### Short problem
Extract exactly those lines that lie between the start of the material and the line with "scn.render.resolution_x = 1024;", including both boundary lines and no others.

### Data provided

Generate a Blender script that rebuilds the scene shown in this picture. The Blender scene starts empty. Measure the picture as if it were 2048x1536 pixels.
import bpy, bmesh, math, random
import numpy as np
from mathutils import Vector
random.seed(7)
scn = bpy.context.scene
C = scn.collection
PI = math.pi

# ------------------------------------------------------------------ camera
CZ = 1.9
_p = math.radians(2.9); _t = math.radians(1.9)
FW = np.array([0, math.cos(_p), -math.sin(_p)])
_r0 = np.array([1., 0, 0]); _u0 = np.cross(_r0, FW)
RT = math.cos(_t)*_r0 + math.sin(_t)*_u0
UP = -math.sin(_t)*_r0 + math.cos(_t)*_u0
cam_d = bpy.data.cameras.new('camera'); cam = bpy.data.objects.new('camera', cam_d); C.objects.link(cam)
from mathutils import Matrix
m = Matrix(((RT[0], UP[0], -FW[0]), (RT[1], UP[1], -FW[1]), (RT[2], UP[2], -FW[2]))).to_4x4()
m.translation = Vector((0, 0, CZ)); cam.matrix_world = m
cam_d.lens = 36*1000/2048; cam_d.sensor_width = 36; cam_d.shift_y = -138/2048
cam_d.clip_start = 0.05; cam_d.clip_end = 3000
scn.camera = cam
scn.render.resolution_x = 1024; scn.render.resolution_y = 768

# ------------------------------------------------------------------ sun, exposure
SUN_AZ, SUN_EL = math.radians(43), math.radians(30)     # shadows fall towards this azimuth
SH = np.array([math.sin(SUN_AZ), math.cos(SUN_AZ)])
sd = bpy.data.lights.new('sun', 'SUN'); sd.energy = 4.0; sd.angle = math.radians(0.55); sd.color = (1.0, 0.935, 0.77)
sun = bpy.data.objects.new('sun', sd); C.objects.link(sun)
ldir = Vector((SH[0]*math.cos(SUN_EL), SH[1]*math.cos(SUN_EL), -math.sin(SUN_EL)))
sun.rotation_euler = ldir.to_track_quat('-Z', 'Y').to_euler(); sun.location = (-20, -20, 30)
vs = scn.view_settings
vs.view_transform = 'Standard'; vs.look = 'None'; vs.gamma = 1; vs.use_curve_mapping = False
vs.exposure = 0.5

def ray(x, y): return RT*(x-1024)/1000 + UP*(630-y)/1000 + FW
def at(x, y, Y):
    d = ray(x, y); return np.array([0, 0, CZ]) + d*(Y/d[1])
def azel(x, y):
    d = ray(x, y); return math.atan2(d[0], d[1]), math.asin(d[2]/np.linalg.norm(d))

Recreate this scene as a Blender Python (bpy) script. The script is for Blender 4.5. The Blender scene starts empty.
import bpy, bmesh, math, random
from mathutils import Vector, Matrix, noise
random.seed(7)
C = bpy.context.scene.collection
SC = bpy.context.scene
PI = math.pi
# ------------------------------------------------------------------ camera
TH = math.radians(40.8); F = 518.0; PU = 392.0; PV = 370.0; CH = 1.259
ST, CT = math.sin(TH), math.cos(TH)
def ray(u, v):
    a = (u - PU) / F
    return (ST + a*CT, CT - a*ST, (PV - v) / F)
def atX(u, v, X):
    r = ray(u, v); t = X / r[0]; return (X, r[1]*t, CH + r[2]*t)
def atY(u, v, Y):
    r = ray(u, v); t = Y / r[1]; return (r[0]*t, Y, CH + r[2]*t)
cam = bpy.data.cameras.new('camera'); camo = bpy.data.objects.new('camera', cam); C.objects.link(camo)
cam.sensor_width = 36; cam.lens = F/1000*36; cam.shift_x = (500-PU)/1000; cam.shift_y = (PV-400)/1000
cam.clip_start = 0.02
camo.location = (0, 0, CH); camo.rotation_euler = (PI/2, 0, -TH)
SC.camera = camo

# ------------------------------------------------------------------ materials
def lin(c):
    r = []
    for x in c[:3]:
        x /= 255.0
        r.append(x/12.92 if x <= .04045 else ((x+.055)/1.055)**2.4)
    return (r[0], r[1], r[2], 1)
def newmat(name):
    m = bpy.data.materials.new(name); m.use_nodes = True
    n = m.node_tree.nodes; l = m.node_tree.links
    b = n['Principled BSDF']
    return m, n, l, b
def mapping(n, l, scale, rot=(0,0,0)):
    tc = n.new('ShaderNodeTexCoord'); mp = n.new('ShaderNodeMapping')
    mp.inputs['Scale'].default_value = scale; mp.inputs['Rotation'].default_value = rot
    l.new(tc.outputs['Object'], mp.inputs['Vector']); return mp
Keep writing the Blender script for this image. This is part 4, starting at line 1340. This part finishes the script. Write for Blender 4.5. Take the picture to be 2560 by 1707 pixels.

### Solved problem
Generate a Blender script that rebuilds the scene shown in this picture. The Blender scene starts empty. Measure the picture as if it were 2048x1536 pixels.
import bpy, bmesh, math, random
import numpy as np
from mathutils import Vector
random.seed(7)
scn = bpy.context.scene
C = scn.collection
PI = math.pi

# ------------------------------------------------------------------ camera
CZ = 1.9
_p = math.radians(2.9); _t = math.radians(1.9)
FW = np.array([0, math.cos(_p), -math.sin(_p)])
_r0 = np.array([1., 0, 0]); _u0 = np.cross(_r0, FW)
RT = math.cos(_t)*_r0 + math.sin(_t)*_u0
UP = -math.sin(_t)*_r0 + math.cos(_t)*_u0
cam_d = bpy.data.cameras.new('camera'); cam = bpy.data.objects.new('camera', cam_d); C.objects.link(cam)
from mathutils import Matrix
m = Matrix(((RT[0], UP[0], -FW[0]), (RT[1], UP[1], -FW[1]), (RT[2], UP[2], -FW[2]))).to_4x4()
m.translation = Vector((0, 0, CZ)); cam.matrix_world = m
cam_d.lens = 36*1000/2048; cam_d.sensor_width = 36; cam_d.shift_y = -138/2048
cam_d.clip_start = 0.05; cam_d.clip_end = 3000
scn.camera = cam
scn.render.resolution_x = 1024; scn.render.resolution_y = 768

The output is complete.